* Begin Information supplied *

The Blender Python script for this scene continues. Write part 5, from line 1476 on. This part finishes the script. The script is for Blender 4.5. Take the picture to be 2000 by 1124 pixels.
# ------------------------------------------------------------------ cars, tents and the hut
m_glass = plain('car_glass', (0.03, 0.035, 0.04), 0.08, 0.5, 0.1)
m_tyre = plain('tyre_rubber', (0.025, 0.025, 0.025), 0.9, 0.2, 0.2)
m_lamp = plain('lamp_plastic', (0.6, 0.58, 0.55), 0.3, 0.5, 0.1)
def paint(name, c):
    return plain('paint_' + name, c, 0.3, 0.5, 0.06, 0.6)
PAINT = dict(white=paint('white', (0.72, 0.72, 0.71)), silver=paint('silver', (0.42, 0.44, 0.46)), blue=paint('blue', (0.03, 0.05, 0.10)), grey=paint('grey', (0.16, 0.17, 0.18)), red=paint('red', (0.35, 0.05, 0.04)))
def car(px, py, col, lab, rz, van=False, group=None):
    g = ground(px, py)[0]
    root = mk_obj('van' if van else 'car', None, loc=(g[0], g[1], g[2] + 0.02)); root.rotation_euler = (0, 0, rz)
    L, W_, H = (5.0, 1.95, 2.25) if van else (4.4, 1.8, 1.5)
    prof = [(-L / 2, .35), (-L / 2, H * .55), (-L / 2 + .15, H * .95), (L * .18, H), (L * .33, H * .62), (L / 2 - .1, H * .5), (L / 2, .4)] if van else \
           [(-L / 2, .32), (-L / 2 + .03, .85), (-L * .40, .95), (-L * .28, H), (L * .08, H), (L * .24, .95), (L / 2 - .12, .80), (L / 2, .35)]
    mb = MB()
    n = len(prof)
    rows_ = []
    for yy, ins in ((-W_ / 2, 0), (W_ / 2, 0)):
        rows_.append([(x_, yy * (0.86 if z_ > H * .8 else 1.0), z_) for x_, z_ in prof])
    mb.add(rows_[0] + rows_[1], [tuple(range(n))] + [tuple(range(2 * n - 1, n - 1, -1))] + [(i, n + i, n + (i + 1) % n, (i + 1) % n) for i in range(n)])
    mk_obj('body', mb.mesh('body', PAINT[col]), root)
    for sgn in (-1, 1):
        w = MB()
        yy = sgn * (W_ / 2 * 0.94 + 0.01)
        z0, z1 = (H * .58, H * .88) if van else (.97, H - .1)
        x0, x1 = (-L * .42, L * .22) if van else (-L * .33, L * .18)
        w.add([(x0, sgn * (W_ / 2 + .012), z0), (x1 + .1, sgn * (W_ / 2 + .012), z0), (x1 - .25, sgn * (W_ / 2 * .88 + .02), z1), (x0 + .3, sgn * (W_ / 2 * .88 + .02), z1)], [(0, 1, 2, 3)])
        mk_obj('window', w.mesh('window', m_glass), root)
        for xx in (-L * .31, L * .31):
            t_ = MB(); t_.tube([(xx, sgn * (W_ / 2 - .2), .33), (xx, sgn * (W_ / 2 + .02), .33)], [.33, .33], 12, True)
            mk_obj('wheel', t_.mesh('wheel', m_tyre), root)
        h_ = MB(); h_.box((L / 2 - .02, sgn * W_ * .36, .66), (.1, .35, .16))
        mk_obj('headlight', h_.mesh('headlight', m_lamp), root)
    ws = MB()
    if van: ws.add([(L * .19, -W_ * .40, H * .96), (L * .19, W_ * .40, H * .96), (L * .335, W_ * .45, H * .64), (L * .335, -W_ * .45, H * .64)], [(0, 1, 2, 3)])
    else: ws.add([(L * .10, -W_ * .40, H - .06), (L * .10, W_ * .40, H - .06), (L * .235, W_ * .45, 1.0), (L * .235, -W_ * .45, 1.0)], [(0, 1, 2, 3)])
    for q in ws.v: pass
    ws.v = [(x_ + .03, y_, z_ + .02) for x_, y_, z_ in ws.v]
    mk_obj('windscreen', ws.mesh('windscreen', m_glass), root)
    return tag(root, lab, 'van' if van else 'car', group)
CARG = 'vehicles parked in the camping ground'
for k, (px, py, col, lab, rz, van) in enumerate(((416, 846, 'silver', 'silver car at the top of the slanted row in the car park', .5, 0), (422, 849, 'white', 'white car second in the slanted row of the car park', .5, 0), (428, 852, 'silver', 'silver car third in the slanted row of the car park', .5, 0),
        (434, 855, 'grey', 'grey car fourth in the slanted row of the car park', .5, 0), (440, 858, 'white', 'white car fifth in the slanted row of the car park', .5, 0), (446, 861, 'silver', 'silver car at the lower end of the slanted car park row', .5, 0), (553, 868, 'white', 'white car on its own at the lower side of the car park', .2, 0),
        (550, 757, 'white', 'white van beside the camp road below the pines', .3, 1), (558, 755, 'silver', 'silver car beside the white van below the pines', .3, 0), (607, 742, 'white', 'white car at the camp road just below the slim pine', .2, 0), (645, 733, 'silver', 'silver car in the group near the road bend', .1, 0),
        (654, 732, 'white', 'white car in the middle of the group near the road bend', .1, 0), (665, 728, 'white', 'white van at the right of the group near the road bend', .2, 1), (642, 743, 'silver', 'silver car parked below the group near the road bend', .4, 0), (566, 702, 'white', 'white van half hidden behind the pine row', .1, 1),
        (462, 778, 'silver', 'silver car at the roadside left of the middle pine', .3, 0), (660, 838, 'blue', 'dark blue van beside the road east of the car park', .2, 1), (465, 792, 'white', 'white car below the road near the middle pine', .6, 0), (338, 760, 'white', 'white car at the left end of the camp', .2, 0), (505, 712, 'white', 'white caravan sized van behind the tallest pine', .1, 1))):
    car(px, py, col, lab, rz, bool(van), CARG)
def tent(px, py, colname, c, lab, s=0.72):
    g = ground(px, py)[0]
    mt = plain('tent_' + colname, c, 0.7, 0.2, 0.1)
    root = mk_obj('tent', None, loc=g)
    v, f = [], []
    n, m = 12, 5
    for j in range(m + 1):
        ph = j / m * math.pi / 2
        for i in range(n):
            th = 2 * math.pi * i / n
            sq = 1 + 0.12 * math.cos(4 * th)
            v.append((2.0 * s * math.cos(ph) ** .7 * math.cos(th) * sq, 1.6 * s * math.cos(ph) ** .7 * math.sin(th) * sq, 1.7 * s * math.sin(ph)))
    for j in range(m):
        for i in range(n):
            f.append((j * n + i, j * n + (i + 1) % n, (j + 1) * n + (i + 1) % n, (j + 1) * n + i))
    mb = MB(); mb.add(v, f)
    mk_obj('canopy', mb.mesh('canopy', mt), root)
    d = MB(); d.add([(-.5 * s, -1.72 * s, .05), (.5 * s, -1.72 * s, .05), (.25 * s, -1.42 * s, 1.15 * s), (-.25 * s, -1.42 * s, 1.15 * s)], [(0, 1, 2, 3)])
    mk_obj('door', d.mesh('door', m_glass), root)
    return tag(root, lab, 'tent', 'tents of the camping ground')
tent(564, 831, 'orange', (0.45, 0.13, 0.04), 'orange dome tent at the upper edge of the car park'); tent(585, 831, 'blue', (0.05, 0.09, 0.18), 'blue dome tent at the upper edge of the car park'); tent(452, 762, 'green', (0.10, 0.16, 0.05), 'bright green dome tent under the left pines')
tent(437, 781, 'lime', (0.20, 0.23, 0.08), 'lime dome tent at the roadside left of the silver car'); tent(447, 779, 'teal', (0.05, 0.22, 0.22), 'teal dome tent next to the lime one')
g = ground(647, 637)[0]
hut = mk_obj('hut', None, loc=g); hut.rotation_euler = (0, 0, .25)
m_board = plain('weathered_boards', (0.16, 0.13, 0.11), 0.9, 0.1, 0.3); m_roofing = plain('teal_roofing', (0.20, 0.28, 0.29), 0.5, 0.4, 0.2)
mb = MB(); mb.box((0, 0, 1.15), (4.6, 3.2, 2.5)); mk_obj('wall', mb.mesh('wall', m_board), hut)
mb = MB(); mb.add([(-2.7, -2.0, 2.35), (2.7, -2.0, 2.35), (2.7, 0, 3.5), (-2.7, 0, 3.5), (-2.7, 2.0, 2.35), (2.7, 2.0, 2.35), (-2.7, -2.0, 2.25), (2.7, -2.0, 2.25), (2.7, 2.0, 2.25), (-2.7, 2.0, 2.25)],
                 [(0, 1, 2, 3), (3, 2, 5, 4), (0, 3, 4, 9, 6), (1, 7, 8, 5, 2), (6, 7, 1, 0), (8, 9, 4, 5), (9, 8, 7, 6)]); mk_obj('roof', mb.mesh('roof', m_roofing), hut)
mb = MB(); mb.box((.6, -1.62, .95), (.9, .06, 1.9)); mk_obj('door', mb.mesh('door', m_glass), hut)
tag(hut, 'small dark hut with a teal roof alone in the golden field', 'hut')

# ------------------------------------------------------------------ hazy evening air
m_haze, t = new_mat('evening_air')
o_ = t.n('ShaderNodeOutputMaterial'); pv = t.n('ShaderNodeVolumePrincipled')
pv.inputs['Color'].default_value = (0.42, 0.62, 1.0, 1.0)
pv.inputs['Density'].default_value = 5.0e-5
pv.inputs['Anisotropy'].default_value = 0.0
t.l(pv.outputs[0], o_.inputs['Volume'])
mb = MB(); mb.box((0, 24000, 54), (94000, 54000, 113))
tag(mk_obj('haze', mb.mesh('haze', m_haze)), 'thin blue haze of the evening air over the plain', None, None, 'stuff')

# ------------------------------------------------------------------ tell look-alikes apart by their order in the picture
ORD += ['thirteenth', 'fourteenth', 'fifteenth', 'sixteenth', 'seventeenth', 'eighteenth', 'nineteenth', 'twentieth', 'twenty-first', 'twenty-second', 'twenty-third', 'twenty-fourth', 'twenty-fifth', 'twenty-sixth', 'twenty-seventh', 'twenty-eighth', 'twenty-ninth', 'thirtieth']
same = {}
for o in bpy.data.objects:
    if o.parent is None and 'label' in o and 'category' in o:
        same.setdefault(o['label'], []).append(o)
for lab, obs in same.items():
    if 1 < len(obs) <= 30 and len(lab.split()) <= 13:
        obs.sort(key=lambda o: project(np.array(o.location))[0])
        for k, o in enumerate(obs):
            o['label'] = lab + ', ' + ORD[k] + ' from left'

* End Information supplied *

Pick out the lines containing the word "from" and show them.

Answer for the task —
The Blender Python script for this scene continues. Write part 5, from line 1476 on. This part finishes the script. The script is for Blender 4.5. Take the picture to be 2000 by 1124 pixels.
            o['label'] = lab + ', ' + ORD[k] + ' from left'